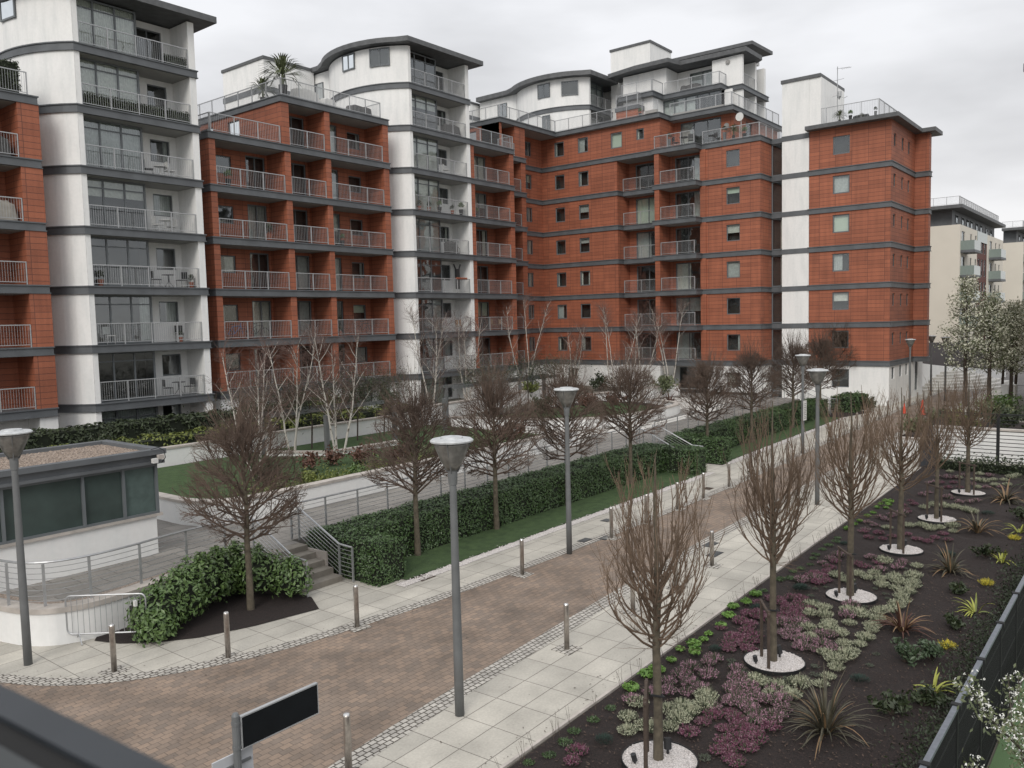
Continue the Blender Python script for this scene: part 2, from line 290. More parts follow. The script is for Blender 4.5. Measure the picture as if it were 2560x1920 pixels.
def window(parent, fr, u0,u1,z0,z1, d=-.10, n=1, cur=None, name='window', deep=.45, bw=.065, trans=False):
    mb = MB()
    for a,b,c,e in ((u0,u0+bw,z0,z1),(u1-bw,u1,z0,z1),(u0+bw,u1-bw,z0,z0+bw),(u0+bw,u1-bw,z1-bw,z1)): fbox(mb,fr,a,b,d-.03,d+.03,c,e)
    for k in range(1, n):
        u = u0+(u1-u0)*k/n; fbox(mb,fr,u-bw/2,u+bw/2,d-.03,d+.03,z0+bw,z1-bw)
    if trans: fbox(mb,fr,u0+bw,u1-bw,d-.025,d+.025,z1-.5,z1-.44)
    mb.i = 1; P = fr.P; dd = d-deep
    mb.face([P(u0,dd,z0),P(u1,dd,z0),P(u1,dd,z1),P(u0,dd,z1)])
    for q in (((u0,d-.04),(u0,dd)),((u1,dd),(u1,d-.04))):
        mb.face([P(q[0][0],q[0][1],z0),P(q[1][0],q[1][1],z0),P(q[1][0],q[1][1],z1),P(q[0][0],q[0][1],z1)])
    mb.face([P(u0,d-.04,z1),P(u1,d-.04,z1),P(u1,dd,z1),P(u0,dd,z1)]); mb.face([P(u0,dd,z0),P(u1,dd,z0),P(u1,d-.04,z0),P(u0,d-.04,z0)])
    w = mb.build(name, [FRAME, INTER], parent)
    g = MB(); g.face([P(u0+bw,d,z0+bw),P(u1-bw,d,z0+bw),P(u1-bw,d,z1-bw),P(u0+bw,d,z1-bw)]); g.build('pane', GLASS, w)
    if cur is None: cur = RW.choice(['none','none','side','side','full','blind','half'])
    if cur != 'none':
        c = MB(); dc = d-.14
        def drape(a, b, z_0, z_1):
            k = max(4, int((b-a)/.06)); 
            for j in range(k):
                x0 = a+(b-a)*j/k; x1 = a+(b-a)*(j+1)/k; e0 = .025*(j % 2); e1 = .025*((j+1) % 2)
                c.face([P(x0,dc+e0,z_0),P(x1,dc+e1,z_0),P(x1,dc+e1,z_1),P(x0,dc+e0,z_1)])
        W_ = u1-u0; m = RW.choice([CURT,CURT2,CURT2])
        if cur == 'full': drape(u0+.02,u1-.02,z0+.03,z1-.02)
        elif cur == 'side':
            if RW.random() < .6: drape(u0+.03,u0+W_*RW.uniform(.15,.3),z0+.03,z1-.02)
            else: drape(u1-W_*RW.uniform(.15,.3),u1-.03,z0+.03,z1-.02)
            if RW.random() < .4: drape(u1-W_*.18,u1-.03,z0+.03,z1-.02)
        elif cur == 'blind': c.face([P(u0,dc,z0+(z1-z0)*RW.choice([.0,.45,.6])),P(u1,dc,z0+(z1-z0)*.5),P(u1,dc,z1),P(u0,dc,z1)]) if False else c.face([P(u0,dc,zb:=z0+(z1-z0)*RW.choice([.05,.5,.65])),P(u1,dc,zb),P(u1,dc,z1),P(u0,dc,z1)]); m = RW.choice([BLIND,CURT,CURT2])
        elif cur == 'half': drape(u0+W_*.45,u1-.03,z0+.03,z1-.02)
        if c.f: c.build('curtain', m, w)
    return w
RAILC = {}
def railing(parent, p0, p1, z, h=1.08, mat_=None, name='balcony_railing'):
    """railing object with shared mesh; p0,p1 world xy"""
    a = Vector((p0[0],p0[1],0)); b = Vector((p1[0],p1[1],0)); ln = round((b-a).length, 2)
    key = (ln, h)
    if key not in RAILC:
        mb = MB(); n = max(1, round(ln/1.45)); mb.box(0,ln,-.025,.025,h-.045,h); mb.box(0,ln,-.012,.012,.10,.13)
        for k in range(n+1):
            x = min(max(ln*k/n, .022), ln-.022); mb.box(x-.022,x+.022,-.03,.03,0,h-.045)
        nb = int(ln/.115)
        for k in range(1, nb):
            x = ln*k/nb; mb.box(x-.0055,x+.0055,-.0055,.0055,.13,h-.045)
        o = mb.build(name, RAILW); RAILC[key] = o.data
        bpy.data.objects.remove(o)
    o = bpy.data.objects.new(name, RAILC[key]); COL.objects.link(o)
    ang = math.atan2(b.y-a.y, b.x-a.x); L0 = ORG[parent.name]
    o.parent = parent; o.location = (a.x-L0.x, a.y-L0.y, z-L0.z); o.rotation_euler = (0,0,ang)
    return o
def band(parent, poly, z1, t=.42, name='floor_band'):
    """steel-edged floor slab: web plus projecting top and bottom flange; pale soffit set up inside"""
    mb = MB()
    def off(poly, d):
        n = len(poly); A = sum(poly[i][0]*poly[(i+1)%n][1]-poly[(i+1)%n][0]*poly[i][1] for i in range(n)); sg = 1 if A > 0 else -1; out = []
        for i in range(n):
            p0 = Vector(poly[i-1]); p1 = Vector(poly[i]); p2 = Vector(poly[(i+1)%n])
            e1 = (p1-p0).normalized(); e2 = (p2-p1).normalized(); n1 = Vector((e1.y,-e1.x))*sg; n2 = Vector((e2.y,-e2.x))*sg
            m = (n1+n2); m = m/max(.3, m.length_squared)*2; out.append((p1.x+m.x*d, p1.y+m.y*d))
        return out
    poly = [tuple(p) for p in poly]
    mb.prism(off(poly,.10), z1-.06, z1); mb.prism(off(poly,.05), z1-t+.05, z1-.062); mb.prism(off(poly,.09), z1-t, z1-t+.048)
    mb.i = 1; mb.prism(off(poly,-.12), z1-t-.02, z1-t-.003)
    return mb.build(name, [BAND, SOFFIT], parent)
Z = lambda k: 3.38+2.96*k
T = .42
def rect(x0,x1,y0,y1): return [(x0,y0),(x1,y0),(x1,y1),(x0,y1)]
BR = 6.594
def bow(x, y, off=0, a=1.0, n=14, r=BR):
    """arc from back point to front corner (x,y), bulging to -X"""
    cx_, cy_ = x+5.0, y+4.3; t0 = math.atan2(4.3,-5.0); t1 = math.atan2(-4.3,-5.0)+2*math.pi
    return [(cx_+(r+off)*math.cos(t0+(t1-t0)*k/n), cy_+(r+off)*math.sin(t0+(t1-t0)*k/n)) for k in range(n+1)]
# ================================================================ BUILDINGS
def slot_bays(par, mbw, fr, y_or_x, axis, piers, bays, k, depth, pier_d=0.0, rail=True, holeonly=False):
    """one storey k of recessed balconies: piers, back wall with holes, windows, railings"""
    z0 = Z(k); z1 = Z(k+1)-T
    for a, b in piers: fbox(mbw, fr, a, b, -depth-.3, pier_d, z0, z1)
    for (u0,u1,holes) in bays:
        hs = [(a,b,z0+c,z0+e_) for (a,b,c,e_,n,t) in holes]
        fwall(mbw, fr, u0, u1, z0, z1, hs, d=-depth)
        for (a,b,c,e_,n,t), h in zip(holes, hs):
            window(par, fr, h[0],h[1],h[2],h[3], d=-depth-.1, n=n, name='balcony_door' if t else 'window', bw=.085 if t else .065)
        if rail:
            p0 = fr.P(u0+.02, -.06, 0); p1 = fr.P(u1-.02, -.06, 0); railing(par, p0, p1, z0)
GROUND = .8
def white_tower(name, label, x, y, xr, ktop, yb, topwin=True, kbot=0):
    t = thing(name, label, 'apartment tower', (x, y, GROUND)); fr = FA(y)
    w = MB(); zt = Z(ktop)
    outer = bow(x,y); inner = bow(x,y,-.3)
    for k in range(kbot-1, ktop):
        z0 = Z(k) if k >= kbot else GROUND; z1 = Z(k+1)-T
        w.prism([(x,yb),(x+.3,yb)]+inner+list(reversed(outer)), z0, z1) if False else None
        w.prism(outer+list(reversed(inner)), z0, z1); w.box(x, x+.3, y+8.62, yb, z0, z1)
        w.box(x+.02, x+.27, y+.003, y+.5, z0, z1)                       # corner return
        w.box(xr-.38, xr, y+.01, yb, z0, z1)                              # right-hand pier and side wall
        top = (k == ktop-1)
        hw = (x+4.62, x+5.75, z0+1.05, z0+2.25) if not top else (x+4.0, x+5.6, z0+.05, z0+2.2)
        if k < kbot: hw = (x+4.5, x+5.6, z0+.35, z0+2.0)
        fwall(w, fr, x+3.6, xr-.38, z0, z1, [hw], d=-1.8)
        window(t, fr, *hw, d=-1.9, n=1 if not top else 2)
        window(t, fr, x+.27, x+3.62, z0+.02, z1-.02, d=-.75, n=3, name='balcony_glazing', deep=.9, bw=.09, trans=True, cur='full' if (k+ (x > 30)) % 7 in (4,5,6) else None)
        gl = FB(x+3.62); ms = MB(); fbox(ms, gl, y+.75, y+1.8, -.03, .03, z0, z1); 
        ms.build('glazing_side', GLASSG if False else FRAME, t)
        if k >= kbot: railing(t, (x+.28, y+.07), (xr-.40, y+.07), z0)
    w.build('wall', WHITE, t)
    for k in range(kbot, ktop):
        band(t, bow(x,y,.0)+[(xr,y),(xr,yb),(x,yb)], Z(k))
    r = MB(); e = .7
    poly = [(x-e+.25,yb)]+[(x-e+.25, y+9.4)]+bow(x,y,e-.1)[1:-1]+[(x-.55,y-e+.1),(xr+1.0,y-e),(xr+1.0,yb)]
    r.prism(poly, zt-.34, zt+.0); 
    ins = [(p[0]+.25, p[1]) for p in poly]
    r.build('roof', ROOFM, t)
    # windows standing in the curved wall of the top storey
    if topwin:
        for (ym, wd, a, b, n) in topwin:
            cx_, cy_ = x+5.0, y+4.3; s = (ym-cy_)/BR; th = math.pi-math.asin(s); D = Vector((math.cos(th), math.sin(th), 0)); U = Vector((D.y, -D.x, 0)); U = -U if U.y < 0 else U
            f2 = Fr((cx_+BR*D.x, cy_+BR*D.y, 0), U, D); window(t, f2, -wd/2, wd/2, a, b, d=.045, n=n, cur='none', deep=.03, bw=.09)
    return t
LT = white_tower('apartment_tower', 'tall white curved tower filling the left edge of the photo, glazed balconies on every floor', 19.35, 42.25, 25.85, 7, 56,
                 [(45.6,1.3,22.55,23.6,1),(48.1,1.0,22.35,23.5,1)])
WT2 = white_tower('apartment_tower', 'white curved tower in the middle, between the two red blocks with stacked balconies', 42.69, 42.72, 49.15, 8, 58,
                 [(44.45,1.55,25.3,26.55,2),(47.15,1.35,25.45,26.6,2)])
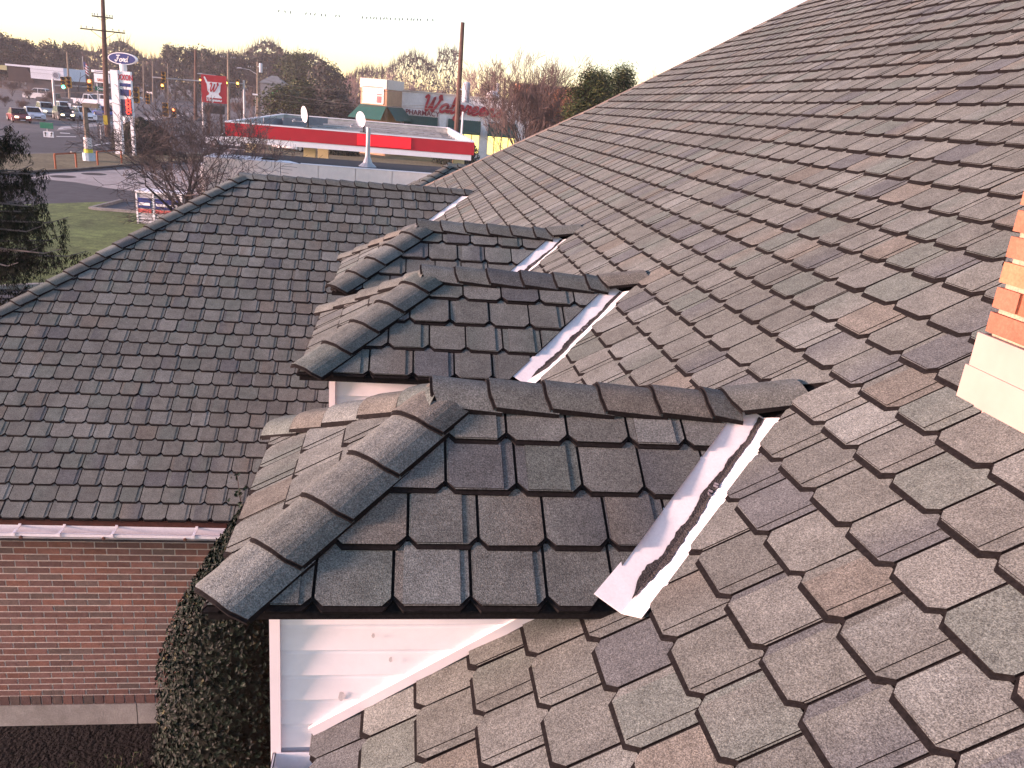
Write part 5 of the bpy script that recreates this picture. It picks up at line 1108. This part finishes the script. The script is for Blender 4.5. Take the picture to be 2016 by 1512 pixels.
==========
- [Goal of the exercise]: Copy every line of the records above that holds the word "this".

- [Written solution]:
Continue the Blender Python script for this scene: part 2, from line 290. More parts follow. The script is for Blender 4.5. Measure the picture as if it were 2560x1920 pixels.
Write part 5 of the bpy script that recreates this picture. It picks up at line 1108. This part finishes the script. The script is for Blender 4.5. Take the picture to be 2016 by 1512 pixels.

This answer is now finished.